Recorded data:
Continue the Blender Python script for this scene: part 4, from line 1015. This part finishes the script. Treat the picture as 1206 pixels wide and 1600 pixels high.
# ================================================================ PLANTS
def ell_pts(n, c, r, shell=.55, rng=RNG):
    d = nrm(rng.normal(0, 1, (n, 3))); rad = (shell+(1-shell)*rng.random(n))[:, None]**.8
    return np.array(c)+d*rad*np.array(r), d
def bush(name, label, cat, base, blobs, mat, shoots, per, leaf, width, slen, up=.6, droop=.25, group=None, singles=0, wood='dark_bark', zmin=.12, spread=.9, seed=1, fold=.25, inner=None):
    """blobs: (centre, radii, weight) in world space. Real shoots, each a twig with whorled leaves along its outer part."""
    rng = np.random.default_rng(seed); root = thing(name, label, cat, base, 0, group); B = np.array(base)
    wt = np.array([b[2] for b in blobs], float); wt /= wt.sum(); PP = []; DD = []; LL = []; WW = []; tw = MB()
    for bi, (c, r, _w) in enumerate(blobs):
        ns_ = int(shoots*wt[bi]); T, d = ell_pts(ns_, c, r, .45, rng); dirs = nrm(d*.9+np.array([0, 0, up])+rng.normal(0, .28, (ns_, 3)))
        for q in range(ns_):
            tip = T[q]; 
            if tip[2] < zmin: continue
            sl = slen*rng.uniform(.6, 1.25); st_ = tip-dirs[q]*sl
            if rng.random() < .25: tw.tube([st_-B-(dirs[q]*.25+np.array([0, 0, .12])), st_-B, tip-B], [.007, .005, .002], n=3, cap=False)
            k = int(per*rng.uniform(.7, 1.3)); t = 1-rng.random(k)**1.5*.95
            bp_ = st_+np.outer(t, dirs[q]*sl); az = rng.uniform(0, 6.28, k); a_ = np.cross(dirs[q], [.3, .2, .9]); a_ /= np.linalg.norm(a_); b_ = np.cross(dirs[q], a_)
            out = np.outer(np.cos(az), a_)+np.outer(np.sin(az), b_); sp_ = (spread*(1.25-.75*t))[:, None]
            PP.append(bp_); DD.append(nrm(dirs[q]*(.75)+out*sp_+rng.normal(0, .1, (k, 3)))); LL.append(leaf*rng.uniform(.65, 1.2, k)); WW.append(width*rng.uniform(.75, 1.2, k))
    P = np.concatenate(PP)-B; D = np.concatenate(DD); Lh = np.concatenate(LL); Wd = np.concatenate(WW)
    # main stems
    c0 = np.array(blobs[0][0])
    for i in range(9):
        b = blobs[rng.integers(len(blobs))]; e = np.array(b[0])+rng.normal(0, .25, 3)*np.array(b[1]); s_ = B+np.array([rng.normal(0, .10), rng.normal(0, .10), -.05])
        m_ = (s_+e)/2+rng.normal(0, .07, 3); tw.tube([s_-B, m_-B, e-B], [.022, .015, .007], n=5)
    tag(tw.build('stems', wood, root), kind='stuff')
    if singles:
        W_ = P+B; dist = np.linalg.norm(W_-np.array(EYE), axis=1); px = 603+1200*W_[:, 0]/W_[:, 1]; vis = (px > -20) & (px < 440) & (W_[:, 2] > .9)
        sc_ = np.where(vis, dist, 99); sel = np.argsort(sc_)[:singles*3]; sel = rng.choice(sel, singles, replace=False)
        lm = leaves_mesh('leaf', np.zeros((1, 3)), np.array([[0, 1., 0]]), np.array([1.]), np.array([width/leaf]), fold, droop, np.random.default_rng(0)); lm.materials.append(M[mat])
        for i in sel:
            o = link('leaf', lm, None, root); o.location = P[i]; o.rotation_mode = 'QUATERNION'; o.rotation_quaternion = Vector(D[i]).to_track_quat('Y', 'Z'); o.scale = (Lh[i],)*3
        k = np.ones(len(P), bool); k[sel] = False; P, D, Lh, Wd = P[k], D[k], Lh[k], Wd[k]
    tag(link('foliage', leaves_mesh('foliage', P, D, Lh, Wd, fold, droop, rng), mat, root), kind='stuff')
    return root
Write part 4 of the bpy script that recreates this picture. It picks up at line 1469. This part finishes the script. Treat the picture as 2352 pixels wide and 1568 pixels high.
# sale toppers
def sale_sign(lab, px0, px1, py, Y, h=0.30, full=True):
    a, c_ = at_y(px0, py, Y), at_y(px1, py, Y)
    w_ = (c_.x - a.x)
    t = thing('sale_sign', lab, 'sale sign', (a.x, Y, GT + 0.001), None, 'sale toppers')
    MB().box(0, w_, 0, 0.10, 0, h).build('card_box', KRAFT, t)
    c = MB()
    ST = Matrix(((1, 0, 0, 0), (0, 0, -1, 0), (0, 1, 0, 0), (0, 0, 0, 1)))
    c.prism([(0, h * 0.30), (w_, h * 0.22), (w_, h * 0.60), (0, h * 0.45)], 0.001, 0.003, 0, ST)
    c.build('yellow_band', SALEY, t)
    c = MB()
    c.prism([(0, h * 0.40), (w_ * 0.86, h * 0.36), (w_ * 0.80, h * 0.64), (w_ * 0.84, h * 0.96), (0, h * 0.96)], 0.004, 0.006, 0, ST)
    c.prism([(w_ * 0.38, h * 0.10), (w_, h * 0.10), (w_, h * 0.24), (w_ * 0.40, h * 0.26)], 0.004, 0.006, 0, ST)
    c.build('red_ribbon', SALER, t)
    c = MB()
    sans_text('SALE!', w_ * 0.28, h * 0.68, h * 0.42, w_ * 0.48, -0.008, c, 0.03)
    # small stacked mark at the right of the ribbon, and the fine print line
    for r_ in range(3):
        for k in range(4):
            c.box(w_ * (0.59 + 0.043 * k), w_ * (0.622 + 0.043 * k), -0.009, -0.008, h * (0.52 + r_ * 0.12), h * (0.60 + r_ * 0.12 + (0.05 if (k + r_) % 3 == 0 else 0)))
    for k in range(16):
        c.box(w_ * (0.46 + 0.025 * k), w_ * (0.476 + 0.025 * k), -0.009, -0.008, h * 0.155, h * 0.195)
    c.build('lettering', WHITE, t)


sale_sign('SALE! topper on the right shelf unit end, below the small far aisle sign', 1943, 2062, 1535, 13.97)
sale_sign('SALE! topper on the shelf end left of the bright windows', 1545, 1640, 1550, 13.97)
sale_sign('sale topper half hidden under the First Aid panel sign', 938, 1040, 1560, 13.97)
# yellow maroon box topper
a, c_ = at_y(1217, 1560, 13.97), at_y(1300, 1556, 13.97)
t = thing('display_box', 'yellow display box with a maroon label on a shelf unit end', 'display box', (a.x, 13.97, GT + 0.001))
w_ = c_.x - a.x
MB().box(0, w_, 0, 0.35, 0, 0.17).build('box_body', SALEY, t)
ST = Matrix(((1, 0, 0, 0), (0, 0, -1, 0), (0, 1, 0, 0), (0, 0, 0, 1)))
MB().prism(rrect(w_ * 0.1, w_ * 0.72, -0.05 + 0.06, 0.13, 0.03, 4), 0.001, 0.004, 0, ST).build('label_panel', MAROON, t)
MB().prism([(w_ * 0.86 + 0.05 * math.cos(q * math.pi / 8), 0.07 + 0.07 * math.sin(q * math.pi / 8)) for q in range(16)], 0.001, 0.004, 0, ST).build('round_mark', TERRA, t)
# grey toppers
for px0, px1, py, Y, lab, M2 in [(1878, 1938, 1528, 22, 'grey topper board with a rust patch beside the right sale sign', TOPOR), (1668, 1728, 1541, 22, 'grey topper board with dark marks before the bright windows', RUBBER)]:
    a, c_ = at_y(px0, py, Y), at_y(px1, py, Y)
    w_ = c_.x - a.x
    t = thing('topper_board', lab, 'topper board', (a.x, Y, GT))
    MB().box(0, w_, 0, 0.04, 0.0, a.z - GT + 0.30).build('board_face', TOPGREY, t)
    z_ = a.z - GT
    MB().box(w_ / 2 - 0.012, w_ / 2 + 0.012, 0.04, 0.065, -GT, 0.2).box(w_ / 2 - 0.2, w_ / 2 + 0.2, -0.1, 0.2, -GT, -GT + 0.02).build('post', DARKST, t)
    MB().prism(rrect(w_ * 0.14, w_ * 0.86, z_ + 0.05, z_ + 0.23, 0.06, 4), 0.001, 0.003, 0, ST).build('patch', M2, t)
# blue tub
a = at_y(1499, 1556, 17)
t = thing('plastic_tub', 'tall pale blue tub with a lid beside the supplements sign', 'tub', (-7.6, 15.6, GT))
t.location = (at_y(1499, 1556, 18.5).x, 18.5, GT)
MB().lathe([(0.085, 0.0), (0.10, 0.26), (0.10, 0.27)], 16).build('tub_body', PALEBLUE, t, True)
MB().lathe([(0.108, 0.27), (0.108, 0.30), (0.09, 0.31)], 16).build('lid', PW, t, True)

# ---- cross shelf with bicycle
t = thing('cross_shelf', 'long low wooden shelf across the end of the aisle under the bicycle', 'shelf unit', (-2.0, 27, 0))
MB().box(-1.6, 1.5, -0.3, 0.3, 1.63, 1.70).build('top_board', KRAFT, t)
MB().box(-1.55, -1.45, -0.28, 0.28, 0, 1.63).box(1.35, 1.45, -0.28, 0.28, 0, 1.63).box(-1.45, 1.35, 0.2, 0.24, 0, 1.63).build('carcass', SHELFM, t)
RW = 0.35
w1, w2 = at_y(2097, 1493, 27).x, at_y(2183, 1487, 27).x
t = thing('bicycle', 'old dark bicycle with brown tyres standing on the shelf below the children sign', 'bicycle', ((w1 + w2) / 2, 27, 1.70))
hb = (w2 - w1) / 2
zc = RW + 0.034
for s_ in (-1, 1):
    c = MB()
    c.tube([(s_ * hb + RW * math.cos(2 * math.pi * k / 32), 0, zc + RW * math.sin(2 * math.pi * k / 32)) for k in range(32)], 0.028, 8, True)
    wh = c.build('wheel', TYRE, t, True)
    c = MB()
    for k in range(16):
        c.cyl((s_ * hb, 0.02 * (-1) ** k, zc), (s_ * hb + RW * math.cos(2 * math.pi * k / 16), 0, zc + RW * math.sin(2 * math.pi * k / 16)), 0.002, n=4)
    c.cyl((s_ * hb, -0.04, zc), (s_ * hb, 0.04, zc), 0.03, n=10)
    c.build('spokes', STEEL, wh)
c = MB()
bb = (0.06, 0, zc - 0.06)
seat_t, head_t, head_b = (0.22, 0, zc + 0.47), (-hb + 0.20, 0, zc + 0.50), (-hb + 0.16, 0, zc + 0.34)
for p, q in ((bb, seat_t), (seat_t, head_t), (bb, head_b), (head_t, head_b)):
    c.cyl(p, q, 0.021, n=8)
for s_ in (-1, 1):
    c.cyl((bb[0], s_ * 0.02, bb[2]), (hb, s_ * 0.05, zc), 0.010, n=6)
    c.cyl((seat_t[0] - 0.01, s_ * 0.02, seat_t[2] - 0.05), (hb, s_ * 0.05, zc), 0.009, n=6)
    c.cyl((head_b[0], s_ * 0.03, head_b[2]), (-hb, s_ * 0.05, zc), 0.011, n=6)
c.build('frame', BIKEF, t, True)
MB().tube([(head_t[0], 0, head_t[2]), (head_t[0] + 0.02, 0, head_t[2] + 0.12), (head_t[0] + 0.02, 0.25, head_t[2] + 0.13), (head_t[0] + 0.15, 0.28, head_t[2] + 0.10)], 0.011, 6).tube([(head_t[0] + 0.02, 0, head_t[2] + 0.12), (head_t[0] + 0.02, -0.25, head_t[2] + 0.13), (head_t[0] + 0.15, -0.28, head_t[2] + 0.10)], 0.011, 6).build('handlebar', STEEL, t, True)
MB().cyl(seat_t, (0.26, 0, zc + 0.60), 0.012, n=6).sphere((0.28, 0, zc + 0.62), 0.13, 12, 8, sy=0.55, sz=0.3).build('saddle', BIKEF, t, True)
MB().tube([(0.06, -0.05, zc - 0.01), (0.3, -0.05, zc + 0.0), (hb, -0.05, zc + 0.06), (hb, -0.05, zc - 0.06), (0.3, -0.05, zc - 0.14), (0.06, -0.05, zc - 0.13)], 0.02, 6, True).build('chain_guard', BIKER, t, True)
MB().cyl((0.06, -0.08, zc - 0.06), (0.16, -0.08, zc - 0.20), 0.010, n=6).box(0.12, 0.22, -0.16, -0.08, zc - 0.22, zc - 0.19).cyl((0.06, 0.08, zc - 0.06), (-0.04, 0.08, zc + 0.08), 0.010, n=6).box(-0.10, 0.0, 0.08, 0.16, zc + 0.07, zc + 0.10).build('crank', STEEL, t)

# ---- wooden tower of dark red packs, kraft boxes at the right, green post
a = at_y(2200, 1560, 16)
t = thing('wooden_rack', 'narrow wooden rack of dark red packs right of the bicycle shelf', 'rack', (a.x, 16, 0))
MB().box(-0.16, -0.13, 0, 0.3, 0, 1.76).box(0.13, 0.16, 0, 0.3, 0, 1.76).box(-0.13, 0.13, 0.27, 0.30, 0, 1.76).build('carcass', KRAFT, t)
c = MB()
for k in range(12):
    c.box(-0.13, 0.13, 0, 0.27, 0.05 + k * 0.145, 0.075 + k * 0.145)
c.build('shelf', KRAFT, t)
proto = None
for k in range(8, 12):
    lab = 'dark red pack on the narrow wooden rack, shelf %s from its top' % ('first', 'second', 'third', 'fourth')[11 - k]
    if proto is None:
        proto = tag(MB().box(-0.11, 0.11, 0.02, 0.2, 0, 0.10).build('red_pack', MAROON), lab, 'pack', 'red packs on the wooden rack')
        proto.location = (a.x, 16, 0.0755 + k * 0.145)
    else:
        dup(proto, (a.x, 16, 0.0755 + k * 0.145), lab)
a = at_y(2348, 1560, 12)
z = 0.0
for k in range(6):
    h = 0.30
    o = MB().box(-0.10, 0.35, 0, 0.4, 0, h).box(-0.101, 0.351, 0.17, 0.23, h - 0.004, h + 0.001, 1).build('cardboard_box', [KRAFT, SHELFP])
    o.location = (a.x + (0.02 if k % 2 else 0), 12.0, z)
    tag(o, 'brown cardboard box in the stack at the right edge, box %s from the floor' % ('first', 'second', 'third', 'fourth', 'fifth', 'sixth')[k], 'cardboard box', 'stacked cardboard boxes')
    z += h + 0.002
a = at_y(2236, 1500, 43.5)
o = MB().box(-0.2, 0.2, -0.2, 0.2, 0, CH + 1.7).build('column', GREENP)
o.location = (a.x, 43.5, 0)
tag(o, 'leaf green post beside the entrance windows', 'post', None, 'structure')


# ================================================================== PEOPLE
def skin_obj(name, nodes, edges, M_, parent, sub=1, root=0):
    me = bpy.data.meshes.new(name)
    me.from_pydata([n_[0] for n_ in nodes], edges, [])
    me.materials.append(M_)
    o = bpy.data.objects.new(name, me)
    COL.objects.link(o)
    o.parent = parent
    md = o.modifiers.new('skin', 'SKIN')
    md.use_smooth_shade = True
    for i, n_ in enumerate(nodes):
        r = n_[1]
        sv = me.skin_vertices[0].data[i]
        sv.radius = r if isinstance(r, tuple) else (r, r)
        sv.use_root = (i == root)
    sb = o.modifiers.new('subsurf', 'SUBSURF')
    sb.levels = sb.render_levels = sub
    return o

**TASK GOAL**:
What count of lines in the listing contain the word "wide"? Reply with the number only.

**RESULT**:
2